Un yanqui en la corte del Rey Arturo
La economía americana sufre una crisis sin precedentes. No me refiero, desde luego, a que en contra de lo pronosticado ante el Congreso hace un par de semanas por el presidente de la Reserva Federal, señor Greenspan, parece difícil que consiga crecer un 3,5% este año; tampoco estoy pensando en las balbucientes afirmaciones del presidente Bush, asegurando que 'la economía se está recuperando (...) esto es un hecho'; y ni siquiera a la circunstancia, más inquietante, según la cual las continuas caídas de los mercados de valores comienzan a erosionar el consumo privado y se refuerzan las reticencias empresariales a mejorar sus planes de inversión.
No, estoy indicando algo más generalizado y difícil de controlar cuyos signos son, ante todo, la desconfianza entre los inversores respecto a la honestidad de los directivos de las grandes empresas que siempre constituyeron el mascarón de proa del capitalismo americano o que entidades como firmas de auditoria o ciertos bancos, a quienes se suponía capaces de actuar como honestos intermediarios entre inversores y ahorradores en los mercados de capitales, resultan sospechosas de complicidad en tales manejos.
Nadie puede predecir , por tanto, cuál va a ser el precio final pagado por el cinismo con que estas instituciones, supuestamente básicas en el capitalismo americano, han operado como auténticas termitas del mismo. Pero a ello se une la ausencia de una política económica eficaz, comenzando por la probada imposibilidad del presidente Bush para ofrecer unas orientaciones capaces de convencer a sus conciudadanos y a los mercados.

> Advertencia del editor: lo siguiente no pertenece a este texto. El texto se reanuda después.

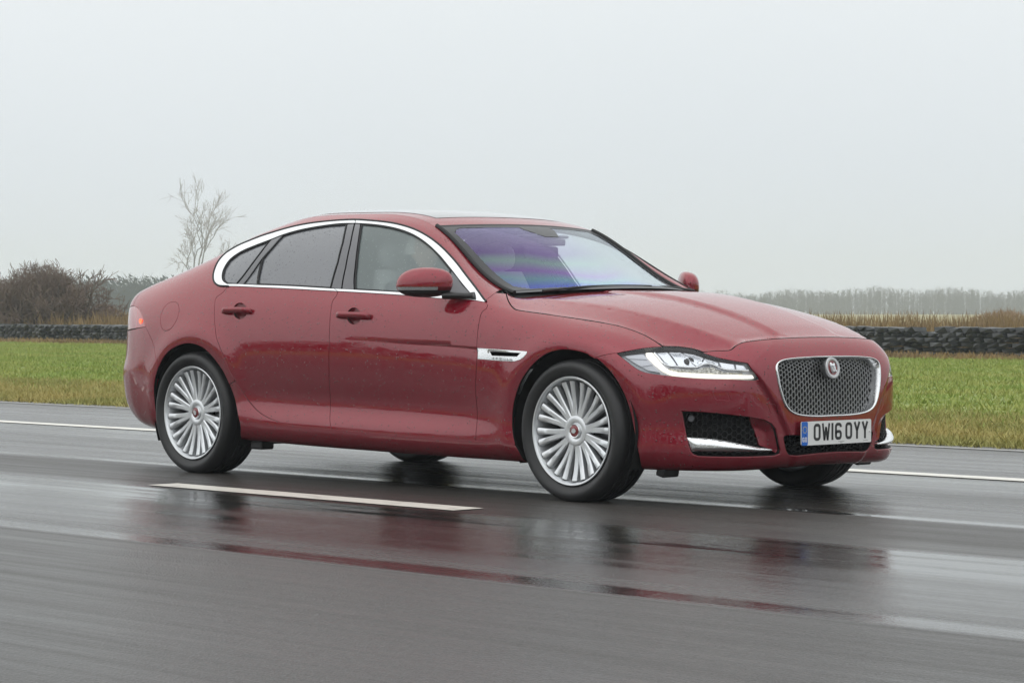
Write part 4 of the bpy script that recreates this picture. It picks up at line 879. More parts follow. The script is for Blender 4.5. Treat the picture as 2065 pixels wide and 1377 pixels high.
# layout on the plate measured from the photograph (y from the plate centre)
x=-.172
for ch,w,gapc in (('O',.050,.0125),('W',.056,.0125),('1',.014,.0125),('6',.050,.028),('O',.050,.0125),('Y',.050,.0105),('Y',.050,0)):
    glyph(ch,x,w,.080,.0135,.0045); x+=w+gapc
mb.build('plate_characters',M['plate_ink'],plate)
mb=MB(); glyph('G',-.2555,.0150,.0215,.004,-.028); glyph('B',-.2365,.0150,.0215,.004,-.028); mb.build('country_code',M['plate'],plate)
mb=MB()
for i in range(12):
    a=2*math.pi*i/12; mb.add(*slab(rrect(.0042,.0042,.002,2),0,.0015,(-.2375+.0145*math.cos(a),.018+.0145*math.sin(a))))
mb.build('star_ring',M['star'],plate)
mb=MB()
for i in range(11): mb.add(*slab([(-.0014,-.0010),(.0014,-.0010),(.0014,.0010),(-.0014,.0010)],0,.001,(.012+.0042*i,-.0445)))
for i in range(5): mb.add(*slab([(-.0012,-.0008),(.0012,-.0008),(.0012,.0008),(-.0012,.0008)],0,.001,(.024+.0038*i,-.0495)))
for i in range(9): mb.add(*slab([(-.0012,-.0010),(.0012,-.0010),(.0012,.0010),(-.0012,.0010)],0,.001,(.200+.0042*i,-.0455)))
mb.build('plate_maker_line',M['plate_grey'],plate)['kind']='stuff'
mb=MB().lathe([(0,.006),(.004,.005),(.006,0)],14,'x',PC+np.array([0,.247,-.002])); mb.build('plate_screw',M['plate'],plate,True)
MB().lathe([(0,.006),(.004,.005),(.006,0)],14,'x',PC+np.array([0,-.232,-.006])).build('plate_screw',M['plate_blue'],plate,True)
# --- headlamps
def frame_at(s,v,off):
    P,N=surf([s],[v]); n=N[0]; e1=np.array([-n[1],n[0],0]); e1/=np.linalg.norm(e1); return P[0]+n*off,n,e1,np.cross(n,e1)
for side in (0,1):
    mm=bool(side)
    def pm(name,lp,m_,parent,**kw):
        d=panel_data([lp],**kw); d=mir(d) if mm else d; return mesh(name,d[0],d[1],m_,parent,nrm=d[2])
    HL=pm('headlight',lamp,M['lamp_grey'],CAR,off=-.034,gap=-.002,flange=0)
    V,F=ringloft(lamp,[(.0015,-.001),(.003,-.005),(.0045,-.030),(0,-.04)]); mesh('lamp_surround',V*[1,-1 if mm else 1,1],F,M['gloss_black'],HL,smooth=True)
    pm('daytime_lamp',loop('daytime_lamp',h=.008),M['drl'],HL,off=-.012,gap=0,h=.01,flange=.02)
    pm('turn_signal',loop('turn_lamp',h=.008),M['white_lamp'],HL,off=-.014,gap=0,h=.01,flange=.02)
    for q in (.33,.62):
        a=np.array(UV['turn_lamp'][0])*(1-q)+np.array(UV['turn_lamp'][5])*q if q<.5 else np.array(UV['turn_lamp'][5])*.55+np.array(UV['turn_lamp'][4])*.45
        b=np.array(UV['turn_lamp'][1])*(1-q)+np.array(UV['turn_lamp'][3])*q
        stube([tuple(a),tuple(b)],-.011,.0015).build('signal_rib',M['lamp_grey'],HL,True,mirror=mm)
    pm('light_guide',loop('led_strip',h=.008),M['lamp_facets'],HL,off=-.018,gap=0,h=.01,flange=.015)
    stube(UV['lampBlade'],-.009,.0042,8).build('chrome_blade',M['chrome'],HL,True,mirror=mm)
    for nm in 'abcdef':
        lp=loop('lamp_house_'+nm,h=.006); d_=.014 if nm in 'bcd' else .009
        pm('reflector',lp,M['lamp_chrome'],HL,off=lambda q,lp=lp,d_=d_: -.018-d_*np.clip(dist_poly(q,lp)/.02,0,1)**.7,gap=0,h=.006,flange=0)
    for (px,dep,r) in (((5.31,8.35),-.030,.021),((5.372,8.2),-.030,.016),((5.43,8.0),-.024,.012)):
        c_,n_,e1,e2=frame_at(px[0],px[1],dep); b=MB().lathe([(0,r*.55),(r*.5,r*.46),(r*.85,r*.2),(r,0),(r*1.12,.001),(r*1.15,-.01)],24,'y')
        b.v=[tuple(c_+n_*a[1]+e1*a[0]+e2*a[2]) for a in np.array(b.v)]; b.build('projector',M['lamp_chrome'] if px[0]>5.35 else M['gloss_black'],HL,True,mirror=mm)
    pm('lamp_lens',lamp,M['lens'],HL,off=-.001,gap=.003,flange=0)
# --- side vents with small lettering
for i,pr in enumerate(fender_parts):
    d=panel_data([ventL,loop('vent_mesh',h=.008)],off=lambda q: .001+.004*np.clip(dist_poly(q,ventL)/.012,0,1),gap=.001,h=.01,flange=.02,holes_gap=0); d=mir(d) if i else d
    vent=mesh('side_vent',d[0],d[1],M['chrome_wet'],pr,nrm=d[2])
    d=panel_data([loop('vent_mesh',h=.008)],off=-.014,gap=-.002,flange=0,h=.01); d=mir(d) if i else d; 
# word on the vent: built as ribbons on the skin
def word(txt,s0,v0,hw,hv,pitch,off):
    out=MB(); G={'J':[[(0.8,1),(.8,.2),(.6,0),(.2,0),(0,.25)]],'A':[[(0,0),(.5,1),(1,0)],[(.2,.4),(.8,.4)]],'G':[[(1,.8),(.8,1),(.2,1),(0,.75),(0,.25),(.2,0),(.8,0),(1,.25),(1,.5),(.6,.5)]],'U':[[(0,1),(0,.25),(.2,0),(.8,0),(1,.25),(1,1)]],'R':[[(0,0),(0,1),(.8,1),(1,.8),(1,.6),(.8,.5),(0,.5)],[(.5,.5),(1,0)]]}
    for k,ch in enumerate(txt):
        for st in G[ch]:
            p=[(s0+k*pitch+a*hw,v0+b*hv) for a,b in st]; P,N=surf([q[0] for q in p],[q[1] for q in p]); out.tube(P+N*off,.0011,5)
    return out
for i,pr in enumerate(fender_parts):
    kid=[c for c in pr.children if c.name.startswith('side_vent')][0]
    w=word('JAGUAR',4.155,6.255,.014,.07,.027,.0055); 
    w.build('vent_lettering',M['plate_grey'],pr,mirror=bool(i))
    d=panel_data([loop('vent_mesh',h=.008)],off=-.014,gap=-.002,flange=0,h=.01); d=mir(d) if i else d
    mesh('vent_grille',d[0],d[1],M['black'],pr,nrm=d[2])
# --- side glass and bright trim
trim_rear=chain([tuple(q) for q in UV['dloTop'][10:]],'beltR',[tuple(UV['beltR'][-1]),tuple(UV['dloInBot'][4])],[tuple(q) for q in UV['dloInBot'][4::-1]],[tuple(q) for q in UV['dloInTop'][:8:-1]],[tuple(UV['dloInTop'][9]),tuple(UV['dloTop'][10])])
trim_front=chain([tuple(q) for q in UV['dloTop'][10::-1]],[tuple(UV['dloTop'][0]),tuple(UV['beltF'][-1])],'-beltF',[tuple(UV['beltF'][0]),tuple(UV['dloInBot'][4])],[tuple(q) for q in UV['dloInBot'][4:]],[tuple(q) for q in UV['dloInTop'][:10]],[tuple(UV['dloInTop'][9]),tuple(UV['dloTop'][10])])
panel('window_trim',[trim_front],M['chrome'],fd,gap=.003,off=.003,h=.02,flange=.012)
panel('window_trim',[trim_rear],M['chrome'],rd,gap=.003,off=.003,h=.02,flange=.012)
for i,pr in enumerate(quarter):
    stube(UV['dloTop'],.0022,.0056,8,.02).build('roof_seal',M['seal'],pr,True,mirror=bool(i))
for nm,prs,mt in (('front_glass',fd,'side_glass'),('rear_glass',rd,'privacy'),('quarter_glass',quarter,'privacy'),('small_pane',rd,'privacy')):
    panel('side_window' if nm!='small_pane' else 'fixed_pane',[loop(nm,h=.012)],M[mt],prs,gap=-.004 if nm!='small_pane' else .001,off=-.006,h=.03,flange=0)
    for i,pr in enumerate(prs):
        lp=loop(nm,h=.015); P,N=surf(lp[:,0],lp[:,1]/KV); b=MB().tube(P-N*.002,.0048 if nm!='small_pane' else .002,6,close=True); b.build('window_seal',M['seal'],pr,True,mirror=bool(i))
for nm,prs in (('pillar_trim_front',fd),('pillar_trim_rear',rd),('frame_divider',rd)):
    panel('pillar_trim',[loop(nm,h=.014)],M['pillar'],prs,gap=.0018,off=-.001,h=.02,flange=.02)
panel('mirror_sail',[loop('mirror_sail',h=.012)],M['pillar'],fd,gap=.001,off=-.003,h=.02,flange=.01)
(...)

En efecto, sospechoso él mismo de haber incurrido en prácticas abusivas en sus años como empresario, vacilante al reaccionar ante los escándalos corporativos, empeñado en una política fiscal que probablemente no fomentará su retórica promesa de implantar una 'agenda para el crecimiento a largo plazo', enfrentado al resto del mundo por sus maniobras proteccionistas, acaba de recibir la educada advertencia del semanario The Economist, recordándole la razón por la cual su padre perdió las elecciones frente a Clinton: 'Es la economía, jefe', parece decirle, no el presidente del Consejo de Asesores sino su propio perro.
Y para colmo de las desgracias en esta ocasión ni el banco central ni su mago, el señor Greenspan, parece que puedan sacarse un conejo de la chistera y brindarle ayuda alguna. Aun cuando lo cierto es que caben dudas sobre si el señor Greenspan ha sido a lo largo de estos años una ayuda o un estorbo.
Brillante manipulador de los conceptos, divulgador de la archiconocida descripción de la burbuja bursátil americana como una manifestación de la 'exuberancia irracional' -al parecer los derechos de autor pertenecen al economista de Yale Robert Shiller-, nada o muy poco de efectivo hizo para contenerla en unas dimensiones manejables, rehusando una y otra vez, con razonamientos artificiosos, adoptar las medidas de política monetaria -básicamente, elevando los tipos de interés- adecuadas y aduciendo, con una retórica que sonaba a música celestial en Wall Street, que la economía americana había encontrado en la 'nueva productividad' de los nuevos sectores tecnológicos la panacea de un crecimiento eterno.
De nada valieron las advertencias de prestigiosos economistas, demostrando que ese pretendido crecimiento de la productividad era menor y más frágil que el de otras olas de innovaciones tecnológicas en el pasado, ni tampoco las maniobras para ayudar a un fondo, el Long Term Capital Management, con el pretexto de que su bancarrota podría precipitar una crisis financiera internacional pero con propósito real de ayudar a un grupo de buenos chicos de la universidad y las finanzas.
Ahora el señor Greenspan no ha desperdiciado la ocasión de lucir de nuevo su retórica para condenar las malas prácticas empresariales como 'codicia infecciosa', al tiempo que disfrazaba la ignorancia de sabiduría al no bajar los tipos de interés, explicando la debilidad del crecimiento de la demanda 'por la debilidad de los mercados financieros y (...) los problemas del gobierno de las empresas', y sugiriendo que en septiembre, si persisten 'las condiciones que pueden generar debilidad', hará de rey Canuto para alegría de las Bolsas durante un par de sesiones. ¡Pues bien, resulta que a propuesta del Tesoro británico a este mago se le va a nombrar caballero de la Orden del Imperio Británico... 'por su contribución a la estabilidad económica global'!
Ciertamente, hay personajes públicos, como el señor Greenspan, cuya fama sobrepasa en mucho sus hechos.